En Ecuador, en cambio, los conflictos internos del correísmo suelen estallar precisamente cuando alguien intenta ejercer liderazgo propio. Las críticas no tardan en llegar, y muchas veces provienen del núcleo más duro del movimiento, que ve con recelo cualquier intento de autonomía. Esta dinámica se refuerza en redes sociales, donde los ataques hacia quien piensa distinto –incluso dentro del mismo movimiento– son frecuentes.
Un fenómeno particularmente preocupante es el tono con el que muchos simpatizantes del correísmo enfrentan a sus críticos. En lugar de argumentos, se recurre a insultos. A quienes votan por opciones distintas se les llama “vendepatrias”, “ignorantes” o “cómplices de la derecha”. Pero esta estrategia, más que sumar, ahuyenta. Nadie se siente persuadido cuando lo primero que escucha es un ataque.
Este tipo de confrontación ciega quedó en evidencia en las elecciones seccionales de 2019, cuando se prefirió no apoyar a candidatos afines ideológicamente por no contar con el respaldo directo de Correa. Esa miopía política fragmentó el voto progresista y terminó beneficiando a candidatos conservadores en varias alcaldías clave.
Más allá de la figura del líder, el correísmo como estructura política enfrenta un desafío institucional: la incapacidad de profesionalizar su militancia. En Ecuador, el Código de la Democracia permite que cualquier ciudadano pueda ser candidato si cumple con los requisitos constitucionales. Pero no exige preparación, ni experiencia, ni compromiso previo con el partido que lo postula.
Se debe solicitar la reforma del Artículo 330 #2 del Código de la Democracia en Ecuador que dice textualmente:
Art. 330.- Se garantiza a las organizaciones políticas registradas en el Consejo Nacional Electoral el derecho a:
#2. Presentar ante la ciudadanía a cualquier persona, que cumpla con los requisitos constitucionales y legales, como candidata a cargos de elección popular
Una reforma electoral que exija al menos dos años de militancia activa, formación política certificada y participación en un pensum académico aprobado por el Consejo Nacional Electoral podría elevar la calidad de las candidaturas.
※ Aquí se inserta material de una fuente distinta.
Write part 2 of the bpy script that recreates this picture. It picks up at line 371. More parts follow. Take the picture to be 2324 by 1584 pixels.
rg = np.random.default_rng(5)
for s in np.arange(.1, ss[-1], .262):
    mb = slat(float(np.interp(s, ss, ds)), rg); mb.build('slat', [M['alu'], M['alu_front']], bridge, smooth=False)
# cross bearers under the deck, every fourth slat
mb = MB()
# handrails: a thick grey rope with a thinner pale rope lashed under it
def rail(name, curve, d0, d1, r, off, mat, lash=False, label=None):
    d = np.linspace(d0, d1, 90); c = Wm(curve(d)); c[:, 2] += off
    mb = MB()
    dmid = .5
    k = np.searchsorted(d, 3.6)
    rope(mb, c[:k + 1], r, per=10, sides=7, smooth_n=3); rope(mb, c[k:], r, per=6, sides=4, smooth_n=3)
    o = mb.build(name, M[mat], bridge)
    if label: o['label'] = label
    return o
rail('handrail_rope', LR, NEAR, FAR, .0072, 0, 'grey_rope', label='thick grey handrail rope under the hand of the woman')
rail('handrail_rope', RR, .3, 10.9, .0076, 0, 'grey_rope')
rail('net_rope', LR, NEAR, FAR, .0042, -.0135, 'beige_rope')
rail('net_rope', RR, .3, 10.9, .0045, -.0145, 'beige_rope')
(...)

Esto implicaría dividir el fondo partidario entre universidades públicas (para la formación técnica en gestión pública) y los partidos (para la formación ideológica),
Así, se evitarían candidaturas improvisadas, matrimonios electorales por conveniencia y el fenómeno de los “asambleístas independientes” que renuncian a su bancada pocos días después de ser electos. Más importante aún, se incentivaría la formación de líderes con ideas propias, capaces de representar a la ciudadanía y no solo a una figura tutelar.
El correísmo tiene dos caminos: seguir siendo una prolongación de Rafael Correa o convertirse en un movimiento maduro, con institucionalidad y liderazgo colectivo. Reconocer a Correa como su fundador no significa aferrarse a él para siempre. Al contrario, quizás el mayor acto de liderazgo del exmandatario sería dar un paso al costado y permitir que su legado evolucione sin depender de su presencia constante.
La historia suele premiar a los líderes que saben retirarse a tiempo, formar a otros y dejar huella más allá de su figura. Esa es la diferencia entre los movimientos históricos… y los personalismos pasajeros.